Columbia Road Market 49
This surreal conical-shaped flower emerging into the sunlight from the deep shadow of a late Summer’s afternoon is Hydrangea, Peniculata Limelight that I bought at Columbia Rd for just four pounds. My garden is too tiny for most hydrangeas but this small variety suits it well, and is especially welcome at this season when the yard is bereft of other flowers. The saving grace has been this rambling rose, Aimée Vibert, a pale noisette cultivated in 1828, that I planted two years ago and which, although it has already climbed to the window of my first floor drawing-room, has only just flowered for the very first time this week – offering just three sprays of fragrant double blooms up to the glass as if seeking approval. I love the form of these sprays, giving forth a cascade of roses all at once and I am especially delighted that it should come into bloom now at the end of August when most other roses are over. Henceforward I shall be able to anticipate the flowering of Aimée Vibert each year, as the last rose of Summer in Spitalfields.
I am also a fan of hydrangeas, and am hoping to find some dried ones this fall to fill a tall vase over the winter. The pink hydrangeas often dry to a very interesting shade.
And how wonderful to have those pretty roses waving to you through the window!
Does the Columbia Road Market operate all through the winter months?

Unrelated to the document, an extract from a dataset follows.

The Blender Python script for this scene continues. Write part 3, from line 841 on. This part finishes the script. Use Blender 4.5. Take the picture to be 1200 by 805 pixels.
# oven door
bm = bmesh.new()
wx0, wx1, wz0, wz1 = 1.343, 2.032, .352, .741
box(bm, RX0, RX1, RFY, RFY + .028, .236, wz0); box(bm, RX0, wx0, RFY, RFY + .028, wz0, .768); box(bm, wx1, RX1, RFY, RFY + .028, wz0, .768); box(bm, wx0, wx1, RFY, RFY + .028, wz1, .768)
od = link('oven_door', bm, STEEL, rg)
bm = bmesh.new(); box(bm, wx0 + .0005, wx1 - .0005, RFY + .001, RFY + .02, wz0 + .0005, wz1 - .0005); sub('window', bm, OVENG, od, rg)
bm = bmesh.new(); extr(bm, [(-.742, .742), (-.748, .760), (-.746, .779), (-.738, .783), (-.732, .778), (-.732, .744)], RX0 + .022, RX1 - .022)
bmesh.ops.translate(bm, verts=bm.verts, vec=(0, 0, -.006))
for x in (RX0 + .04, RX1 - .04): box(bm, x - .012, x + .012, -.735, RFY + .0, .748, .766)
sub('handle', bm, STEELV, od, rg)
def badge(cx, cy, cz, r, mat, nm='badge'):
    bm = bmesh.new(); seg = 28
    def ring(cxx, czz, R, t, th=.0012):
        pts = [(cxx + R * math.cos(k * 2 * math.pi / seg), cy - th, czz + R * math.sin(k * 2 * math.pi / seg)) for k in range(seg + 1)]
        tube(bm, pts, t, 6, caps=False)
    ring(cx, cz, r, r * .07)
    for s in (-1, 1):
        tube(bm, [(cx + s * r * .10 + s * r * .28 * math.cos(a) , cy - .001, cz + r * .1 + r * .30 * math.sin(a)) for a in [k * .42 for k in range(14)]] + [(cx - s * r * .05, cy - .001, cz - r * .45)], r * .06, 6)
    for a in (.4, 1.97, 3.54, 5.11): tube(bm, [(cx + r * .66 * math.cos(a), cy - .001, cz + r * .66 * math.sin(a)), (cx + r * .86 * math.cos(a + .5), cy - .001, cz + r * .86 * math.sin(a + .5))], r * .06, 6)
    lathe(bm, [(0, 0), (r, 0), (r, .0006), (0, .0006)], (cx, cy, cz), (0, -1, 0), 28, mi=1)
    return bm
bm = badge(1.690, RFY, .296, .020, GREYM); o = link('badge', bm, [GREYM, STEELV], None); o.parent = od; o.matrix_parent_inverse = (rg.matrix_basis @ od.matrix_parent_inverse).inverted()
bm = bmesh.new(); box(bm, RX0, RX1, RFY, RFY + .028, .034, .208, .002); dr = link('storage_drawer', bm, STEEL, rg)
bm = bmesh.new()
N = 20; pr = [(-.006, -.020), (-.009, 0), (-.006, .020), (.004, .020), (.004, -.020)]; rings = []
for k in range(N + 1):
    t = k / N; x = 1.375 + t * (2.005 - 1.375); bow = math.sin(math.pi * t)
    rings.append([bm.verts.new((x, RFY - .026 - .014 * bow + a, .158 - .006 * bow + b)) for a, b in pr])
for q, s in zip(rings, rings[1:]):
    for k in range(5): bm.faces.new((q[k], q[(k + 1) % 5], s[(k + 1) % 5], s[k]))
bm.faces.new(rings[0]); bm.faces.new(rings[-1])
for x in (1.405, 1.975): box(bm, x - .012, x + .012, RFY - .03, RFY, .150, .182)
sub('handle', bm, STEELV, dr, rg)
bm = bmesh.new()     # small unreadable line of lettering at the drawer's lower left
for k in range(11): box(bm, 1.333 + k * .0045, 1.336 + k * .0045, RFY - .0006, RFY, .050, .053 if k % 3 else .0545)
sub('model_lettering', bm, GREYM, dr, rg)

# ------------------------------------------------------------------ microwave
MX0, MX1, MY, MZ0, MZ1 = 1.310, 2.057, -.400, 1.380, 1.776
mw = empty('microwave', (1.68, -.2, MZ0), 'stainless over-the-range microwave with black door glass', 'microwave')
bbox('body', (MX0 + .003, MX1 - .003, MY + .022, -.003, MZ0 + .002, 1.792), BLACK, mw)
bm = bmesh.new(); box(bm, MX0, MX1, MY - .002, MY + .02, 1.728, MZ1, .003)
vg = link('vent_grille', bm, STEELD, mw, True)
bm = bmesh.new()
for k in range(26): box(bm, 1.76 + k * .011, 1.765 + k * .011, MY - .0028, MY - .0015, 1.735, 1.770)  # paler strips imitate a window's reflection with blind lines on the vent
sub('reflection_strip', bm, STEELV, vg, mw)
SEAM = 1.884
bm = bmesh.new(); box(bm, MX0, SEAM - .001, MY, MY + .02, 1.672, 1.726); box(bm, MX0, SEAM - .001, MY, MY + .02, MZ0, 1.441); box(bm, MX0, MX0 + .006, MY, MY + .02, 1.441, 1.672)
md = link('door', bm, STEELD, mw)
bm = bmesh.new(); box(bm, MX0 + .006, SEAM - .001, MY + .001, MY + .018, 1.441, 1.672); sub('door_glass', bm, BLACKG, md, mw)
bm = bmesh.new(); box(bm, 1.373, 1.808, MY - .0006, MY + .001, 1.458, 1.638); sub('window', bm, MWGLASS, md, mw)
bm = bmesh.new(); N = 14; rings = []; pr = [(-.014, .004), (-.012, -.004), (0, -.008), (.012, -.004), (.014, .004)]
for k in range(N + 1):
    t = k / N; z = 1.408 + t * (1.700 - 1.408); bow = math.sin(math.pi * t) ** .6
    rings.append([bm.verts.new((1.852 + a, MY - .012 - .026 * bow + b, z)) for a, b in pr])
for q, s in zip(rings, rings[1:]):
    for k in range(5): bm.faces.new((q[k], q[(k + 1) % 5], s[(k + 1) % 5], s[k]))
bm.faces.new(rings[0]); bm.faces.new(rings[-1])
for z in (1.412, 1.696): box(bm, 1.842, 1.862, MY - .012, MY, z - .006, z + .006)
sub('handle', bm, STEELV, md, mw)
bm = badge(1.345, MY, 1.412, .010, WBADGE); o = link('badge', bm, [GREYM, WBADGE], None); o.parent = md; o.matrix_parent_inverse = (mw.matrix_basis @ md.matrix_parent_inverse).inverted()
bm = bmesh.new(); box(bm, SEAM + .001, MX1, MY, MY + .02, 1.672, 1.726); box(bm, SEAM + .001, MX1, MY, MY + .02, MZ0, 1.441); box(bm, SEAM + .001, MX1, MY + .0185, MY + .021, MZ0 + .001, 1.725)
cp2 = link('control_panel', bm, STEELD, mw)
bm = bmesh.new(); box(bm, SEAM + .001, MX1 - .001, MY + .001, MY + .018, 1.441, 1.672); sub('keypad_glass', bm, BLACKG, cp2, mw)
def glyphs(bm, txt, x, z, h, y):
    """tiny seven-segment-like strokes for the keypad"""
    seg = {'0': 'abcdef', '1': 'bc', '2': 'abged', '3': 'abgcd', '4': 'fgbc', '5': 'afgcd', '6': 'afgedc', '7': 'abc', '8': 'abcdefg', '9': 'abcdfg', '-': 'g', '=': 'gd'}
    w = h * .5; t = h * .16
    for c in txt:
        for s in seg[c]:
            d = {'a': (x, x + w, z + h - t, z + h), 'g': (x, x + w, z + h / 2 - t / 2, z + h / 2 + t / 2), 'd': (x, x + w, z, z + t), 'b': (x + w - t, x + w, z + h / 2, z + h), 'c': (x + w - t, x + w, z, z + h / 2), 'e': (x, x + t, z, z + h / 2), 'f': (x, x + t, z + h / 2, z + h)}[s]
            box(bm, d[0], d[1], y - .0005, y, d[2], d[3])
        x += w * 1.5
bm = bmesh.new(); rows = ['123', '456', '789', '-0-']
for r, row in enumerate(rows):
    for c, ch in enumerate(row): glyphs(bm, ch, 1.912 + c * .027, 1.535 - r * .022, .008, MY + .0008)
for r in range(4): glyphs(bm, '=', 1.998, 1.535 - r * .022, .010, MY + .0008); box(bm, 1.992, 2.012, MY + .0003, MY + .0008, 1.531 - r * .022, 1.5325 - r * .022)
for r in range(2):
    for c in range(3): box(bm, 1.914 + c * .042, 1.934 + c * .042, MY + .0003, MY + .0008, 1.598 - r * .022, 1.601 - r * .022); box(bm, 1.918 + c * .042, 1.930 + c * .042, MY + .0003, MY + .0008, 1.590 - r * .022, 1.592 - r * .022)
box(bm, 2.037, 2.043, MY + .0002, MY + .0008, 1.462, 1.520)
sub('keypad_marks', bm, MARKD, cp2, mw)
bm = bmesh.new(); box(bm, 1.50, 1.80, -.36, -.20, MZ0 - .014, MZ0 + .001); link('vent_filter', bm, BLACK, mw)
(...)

I know that your winter weather has always seemed a bit milder than our New York version.
Best wishes.
Gentle author
The delicacy of your prose complements the exquisite Aimee Vibert.
I love roses and can’t stand hydrangeas – sorry!
The Aimée Vibert looks absolutely stunning and made me wonder if it still blooms for you in August.
However, even if you felt you wished to reply, there is no need – I don’t go back to check and don’t receive notifications from other posts I’ve commented on either.
I don’t believe I have the time left in me to get up to date and then start over again, the chances of me catching you up are pretty slim, I think. Also, you like to revisit some of your subjects and I like to think that this may crop up again some time in your past and my future readings!